The original home of Dr. Challoners Grammar School was in Market Square, Old Amersham

Challoners
Turret House on Station Road has had many uses.
It was once a private boys preparatory school, although around the time of World War II it also taught girls  It was also at one time  The Fabian School of Dancing

Gerald Goldberg
remembers "
-
"I attended the school during the 2nd World War, when Mr Graver was the headmaster. At morning assembly he would all make us blow our noses before singing hymns. I used to have school lunches, sitting at a table with cutlery exactly positioned, eating in a correct manner with the correct cutlery for the course, and talking was forbidden. If you did start talking, you were made to take your food out of the dining room and sit on the nearby staircase to eat your meal. I was left handed, and if writing during a lesson in this way, I would be struck on that hand and made to change to my right hand. In this way in a few weeks I became ambidextrous which even to this day in my 84th year I can still do. I still have letter sent to me from Mr Graver just after the war having returned to London with my parents. The things taught to me during those school days gave me my good manners, attention to doing the right things in life which will always remain, and I remember those days with affection and also an emotion of fondness to dear Mr Graver."
Turret House
Kingsley House School
Woodside Road
(Private School - can anyone provide any more details?)
St. Nicholas School
(Mixed 4 to 8 years)
White Lion Road
Amersham College / Becketts 
Derek Taylor remembers Amersham College, a private co-ed school located approximately 150 yards from the junction with Green Lane on Woodside Road going towards Black Horse Bridge. It had about 100 students attended and the grounds went back to Mitchell Walk. Believed to have existed from the 1930s to the 1960s.

In the 1960s it turned into Beckets.

Pete Wood remembers "When my Dad was called up on the 1st of September 1939, we moved to my mother's parents who lived at 47 Woodside Road (later re-numbered to 115). My mother thought that only the "rough" kids attended Blackhorse Bride School so I was enrolled at Amersham College. Mr. and Mrs. Holland ran the school and the 5 to 10 year olds were taught in a wooden hut classroom by Mrs. Holland, a rather bucksome but very loving North Country lady. I remember a cold Winter's day when the pipes had frozen so that we could not use the school toilets and the classroom was so cold that Mrs. Holland rubbed our hands to warm them enough that we could write our lessons. The playing field was a rough area that extended as far as Mitchell Walk, before that street was paved and houses were built." Gill Bilski adds "it was open until the mid? 60s. It was a boys' secondary school at that stage I think and was run by Mr. Gabb of Clifton Road. I vaguely remember boys wearing a black uniform. I would have been roughly 102-108 Woodside Road. I can't remember the building(s) at all though. After it closed in Woodside Road (they sold the land for houses), it moved to Little Hampden ... I think down the track beyond the Rising Sun. I think it closed in the 1980s."

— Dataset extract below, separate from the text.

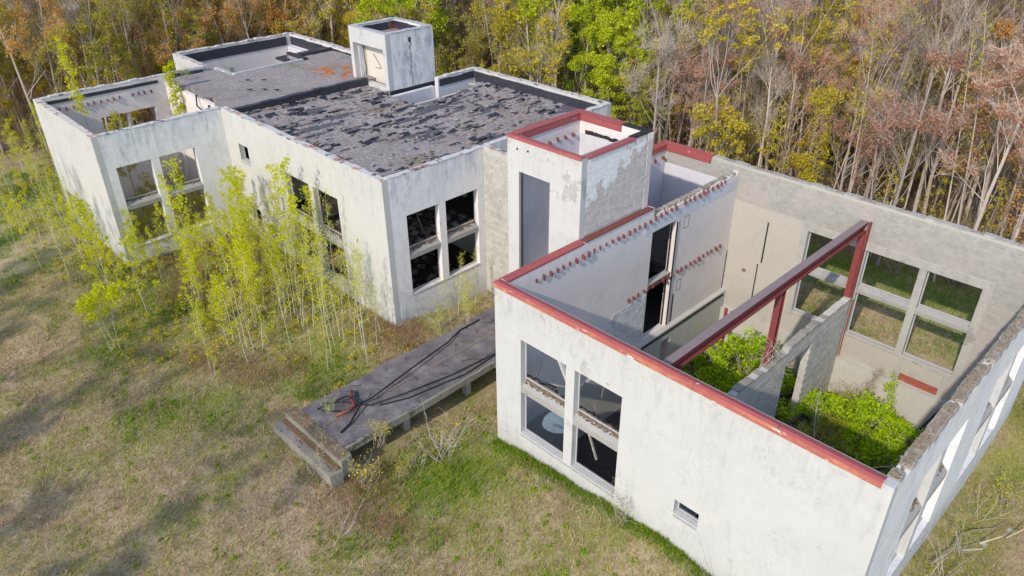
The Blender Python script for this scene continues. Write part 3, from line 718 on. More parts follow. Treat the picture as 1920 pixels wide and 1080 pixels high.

Brian J. Dooley remembers "Went there in the late '60s, and it was called, impressively, "Amersham College of St. Thomas a Beckett." The colours were black, purple and white. I still have the tie, and I think my sister has the old cap. I was only there about two years. Classes were in a prefabricated block, and there was an out building that served as a library, and I think another one that served as a hall, and also had a toilet block. One could trumpet a most outrageous moaning sound into the abandoned plumbing through an external pipe. The school was run by Mr. Gabb; Mr. Sheffield was Science and Maths, I believe; Mr. Gantley was Proctor of Discipline, and therefore responsible for the caning. There was a "fives" court built at one point, which got plenty of high velocity use. The prefabrication was such that when Jeremy (Stick) threw his father's bayonet into the wall it collapsed into the next classroom."